* Begin *

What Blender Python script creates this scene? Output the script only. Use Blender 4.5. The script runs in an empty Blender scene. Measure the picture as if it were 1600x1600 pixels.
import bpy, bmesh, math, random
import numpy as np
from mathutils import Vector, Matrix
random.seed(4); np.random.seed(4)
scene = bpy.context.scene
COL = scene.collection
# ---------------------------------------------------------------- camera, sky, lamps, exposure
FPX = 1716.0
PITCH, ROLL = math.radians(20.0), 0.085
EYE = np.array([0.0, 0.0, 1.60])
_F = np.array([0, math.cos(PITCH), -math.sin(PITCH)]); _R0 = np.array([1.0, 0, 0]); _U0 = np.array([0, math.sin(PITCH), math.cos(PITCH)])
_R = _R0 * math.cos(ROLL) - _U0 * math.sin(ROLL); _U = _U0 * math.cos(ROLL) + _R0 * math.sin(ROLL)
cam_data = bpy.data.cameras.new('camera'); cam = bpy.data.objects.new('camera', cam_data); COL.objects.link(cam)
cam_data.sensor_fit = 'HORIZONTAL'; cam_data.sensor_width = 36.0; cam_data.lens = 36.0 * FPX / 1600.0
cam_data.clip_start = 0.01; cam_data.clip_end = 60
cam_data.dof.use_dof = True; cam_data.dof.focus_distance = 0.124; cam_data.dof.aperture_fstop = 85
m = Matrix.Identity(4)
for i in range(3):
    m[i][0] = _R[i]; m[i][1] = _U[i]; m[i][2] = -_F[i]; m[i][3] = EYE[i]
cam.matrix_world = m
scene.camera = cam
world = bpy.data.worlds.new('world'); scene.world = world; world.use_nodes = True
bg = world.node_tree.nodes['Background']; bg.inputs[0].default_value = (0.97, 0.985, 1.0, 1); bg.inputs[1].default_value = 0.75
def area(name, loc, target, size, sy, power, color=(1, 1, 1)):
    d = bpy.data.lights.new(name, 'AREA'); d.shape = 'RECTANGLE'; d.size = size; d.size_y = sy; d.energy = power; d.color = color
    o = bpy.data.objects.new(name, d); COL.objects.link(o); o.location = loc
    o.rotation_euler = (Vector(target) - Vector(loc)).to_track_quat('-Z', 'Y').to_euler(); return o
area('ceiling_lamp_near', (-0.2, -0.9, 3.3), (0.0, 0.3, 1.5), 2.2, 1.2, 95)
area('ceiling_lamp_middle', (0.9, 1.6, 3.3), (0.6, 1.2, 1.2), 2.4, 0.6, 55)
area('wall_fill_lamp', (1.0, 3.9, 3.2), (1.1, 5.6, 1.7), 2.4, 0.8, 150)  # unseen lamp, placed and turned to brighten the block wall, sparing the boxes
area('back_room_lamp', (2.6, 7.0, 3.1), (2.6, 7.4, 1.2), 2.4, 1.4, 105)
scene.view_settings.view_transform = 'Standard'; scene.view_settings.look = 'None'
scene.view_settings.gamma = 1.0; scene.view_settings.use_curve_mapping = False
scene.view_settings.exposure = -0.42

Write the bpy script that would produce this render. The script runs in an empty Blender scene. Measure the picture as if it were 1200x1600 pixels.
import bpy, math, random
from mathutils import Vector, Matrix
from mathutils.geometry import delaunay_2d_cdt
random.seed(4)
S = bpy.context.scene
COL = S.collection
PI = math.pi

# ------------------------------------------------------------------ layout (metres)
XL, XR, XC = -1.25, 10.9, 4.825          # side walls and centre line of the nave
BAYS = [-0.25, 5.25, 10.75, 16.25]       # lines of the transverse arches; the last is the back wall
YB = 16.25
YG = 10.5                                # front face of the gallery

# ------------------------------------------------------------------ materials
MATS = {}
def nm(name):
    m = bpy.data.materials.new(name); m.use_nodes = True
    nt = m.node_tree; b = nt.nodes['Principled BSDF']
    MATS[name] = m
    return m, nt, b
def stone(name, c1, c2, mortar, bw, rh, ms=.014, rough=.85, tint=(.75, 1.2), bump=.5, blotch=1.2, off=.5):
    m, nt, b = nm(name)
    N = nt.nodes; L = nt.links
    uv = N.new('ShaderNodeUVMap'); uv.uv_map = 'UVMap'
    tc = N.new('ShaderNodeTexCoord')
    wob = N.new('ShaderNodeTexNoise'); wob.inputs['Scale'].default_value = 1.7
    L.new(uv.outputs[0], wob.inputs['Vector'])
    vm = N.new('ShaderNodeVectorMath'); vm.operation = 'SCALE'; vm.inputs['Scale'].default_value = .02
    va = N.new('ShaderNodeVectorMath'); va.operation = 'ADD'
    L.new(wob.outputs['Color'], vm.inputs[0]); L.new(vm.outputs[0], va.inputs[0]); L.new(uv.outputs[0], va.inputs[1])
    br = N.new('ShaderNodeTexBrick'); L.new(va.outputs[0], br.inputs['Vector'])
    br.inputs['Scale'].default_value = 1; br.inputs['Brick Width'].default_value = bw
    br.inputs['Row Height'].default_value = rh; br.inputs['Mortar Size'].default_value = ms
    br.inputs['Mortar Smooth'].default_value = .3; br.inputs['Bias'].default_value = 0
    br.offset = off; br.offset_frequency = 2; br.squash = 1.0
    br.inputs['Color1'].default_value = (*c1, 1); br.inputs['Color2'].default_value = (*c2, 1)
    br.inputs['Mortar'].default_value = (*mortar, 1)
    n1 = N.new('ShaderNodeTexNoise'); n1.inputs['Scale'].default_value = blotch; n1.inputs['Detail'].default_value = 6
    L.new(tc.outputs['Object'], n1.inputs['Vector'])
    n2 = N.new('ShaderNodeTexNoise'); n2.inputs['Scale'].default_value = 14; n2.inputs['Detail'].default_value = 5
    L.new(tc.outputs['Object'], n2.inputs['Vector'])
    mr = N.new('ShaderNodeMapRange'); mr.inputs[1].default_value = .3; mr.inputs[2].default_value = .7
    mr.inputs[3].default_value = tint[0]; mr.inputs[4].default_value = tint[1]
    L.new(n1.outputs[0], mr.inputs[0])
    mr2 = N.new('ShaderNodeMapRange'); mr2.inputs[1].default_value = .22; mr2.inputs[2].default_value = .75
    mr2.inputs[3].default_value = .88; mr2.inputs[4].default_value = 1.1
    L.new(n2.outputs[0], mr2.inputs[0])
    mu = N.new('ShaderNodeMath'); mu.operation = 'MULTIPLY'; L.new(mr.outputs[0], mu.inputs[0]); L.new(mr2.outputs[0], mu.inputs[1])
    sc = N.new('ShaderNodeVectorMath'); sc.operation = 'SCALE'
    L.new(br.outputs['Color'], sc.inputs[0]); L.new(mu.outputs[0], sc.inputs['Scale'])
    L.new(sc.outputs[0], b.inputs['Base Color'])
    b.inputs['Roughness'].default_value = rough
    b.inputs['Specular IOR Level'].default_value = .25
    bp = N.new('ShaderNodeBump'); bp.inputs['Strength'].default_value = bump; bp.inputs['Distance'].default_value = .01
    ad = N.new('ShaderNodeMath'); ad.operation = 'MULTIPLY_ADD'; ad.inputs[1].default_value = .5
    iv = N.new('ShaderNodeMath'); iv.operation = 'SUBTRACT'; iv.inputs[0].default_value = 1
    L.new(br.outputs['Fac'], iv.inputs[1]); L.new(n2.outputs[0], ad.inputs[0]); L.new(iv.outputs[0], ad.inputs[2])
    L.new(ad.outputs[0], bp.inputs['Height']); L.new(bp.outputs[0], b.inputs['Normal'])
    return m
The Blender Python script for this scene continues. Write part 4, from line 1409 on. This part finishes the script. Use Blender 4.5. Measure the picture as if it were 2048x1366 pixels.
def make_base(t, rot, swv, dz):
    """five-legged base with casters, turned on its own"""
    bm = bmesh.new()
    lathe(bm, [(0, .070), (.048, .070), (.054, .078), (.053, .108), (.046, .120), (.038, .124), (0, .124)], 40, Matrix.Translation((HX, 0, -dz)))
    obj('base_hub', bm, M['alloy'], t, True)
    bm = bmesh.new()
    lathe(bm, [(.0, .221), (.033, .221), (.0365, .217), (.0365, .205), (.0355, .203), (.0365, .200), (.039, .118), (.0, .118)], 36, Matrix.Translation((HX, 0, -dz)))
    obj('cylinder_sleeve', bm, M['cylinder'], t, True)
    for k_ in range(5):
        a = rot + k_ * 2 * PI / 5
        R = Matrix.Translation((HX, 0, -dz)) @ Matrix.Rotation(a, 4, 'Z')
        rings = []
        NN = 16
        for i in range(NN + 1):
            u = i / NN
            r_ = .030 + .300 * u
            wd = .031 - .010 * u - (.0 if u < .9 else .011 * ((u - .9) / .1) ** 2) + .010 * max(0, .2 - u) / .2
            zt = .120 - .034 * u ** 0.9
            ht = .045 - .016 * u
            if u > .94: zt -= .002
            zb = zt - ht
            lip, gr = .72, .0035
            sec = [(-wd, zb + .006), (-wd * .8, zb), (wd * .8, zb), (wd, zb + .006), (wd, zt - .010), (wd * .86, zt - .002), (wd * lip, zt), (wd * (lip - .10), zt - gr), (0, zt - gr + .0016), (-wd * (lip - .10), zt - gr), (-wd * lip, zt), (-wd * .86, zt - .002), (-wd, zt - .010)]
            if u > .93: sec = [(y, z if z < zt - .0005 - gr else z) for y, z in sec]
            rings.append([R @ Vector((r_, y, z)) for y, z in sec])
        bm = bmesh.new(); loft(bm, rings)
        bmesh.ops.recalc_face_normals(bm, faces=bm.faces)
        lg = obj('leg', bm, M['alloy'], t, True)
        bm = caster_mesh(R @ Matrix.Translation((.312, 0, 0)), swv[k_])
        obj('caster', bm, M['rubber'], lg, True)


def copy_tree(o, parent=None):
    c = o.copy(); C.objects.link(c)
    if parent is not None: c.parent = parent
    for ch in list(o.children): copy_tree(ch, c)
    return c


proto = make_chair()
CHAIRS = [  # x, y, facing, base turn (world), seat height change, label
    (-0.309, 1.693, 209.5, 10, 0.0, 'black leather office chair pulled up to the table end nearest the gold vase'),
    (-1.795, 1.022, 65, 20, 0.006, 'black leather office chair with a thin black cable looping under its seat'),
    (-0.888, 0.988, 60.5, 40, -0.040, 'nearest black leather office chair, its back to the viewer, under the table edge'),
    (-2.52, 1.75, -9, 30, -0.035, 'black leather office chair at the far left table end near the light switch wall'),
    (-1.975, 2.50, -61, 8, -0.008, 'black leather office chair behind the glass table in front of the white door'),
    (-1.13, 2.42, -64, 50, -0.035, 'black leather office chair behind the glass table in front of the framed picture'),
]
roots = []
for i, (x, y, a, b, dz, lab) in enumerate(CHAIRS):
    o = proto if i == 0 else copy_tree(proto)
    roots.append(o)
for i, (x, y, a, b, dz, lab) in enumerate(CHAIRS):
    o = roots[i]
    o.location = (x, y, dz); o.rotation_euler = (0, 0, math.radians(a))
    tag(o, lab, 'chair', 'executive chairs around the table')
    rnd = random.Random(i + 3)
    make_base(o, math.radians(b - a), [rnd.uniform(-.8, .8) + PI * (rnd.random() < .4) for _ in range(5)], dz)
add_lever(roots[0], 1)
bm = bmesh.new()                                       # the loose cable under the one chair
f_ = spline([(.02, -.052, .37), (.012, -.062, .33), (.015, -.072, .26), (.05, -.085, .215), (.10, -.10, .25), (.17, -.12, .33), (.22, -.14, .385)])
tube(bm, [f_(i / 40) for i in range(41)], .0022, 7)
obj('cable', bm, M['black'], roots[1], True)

* End *

(Work required): Extract each line holding the string "from".

(The completed task):
from mathutils import Vector, Matrix
from mathutils import Vector, Matrix
from mathutils.geometry import delaunay_2d_cdt
The Blender Python script for this scene continues. Write part 4, from line 1409 on. This part finishes the script. Use Blender 4.5. Measure the picture as if it were 2048x1366 pixels.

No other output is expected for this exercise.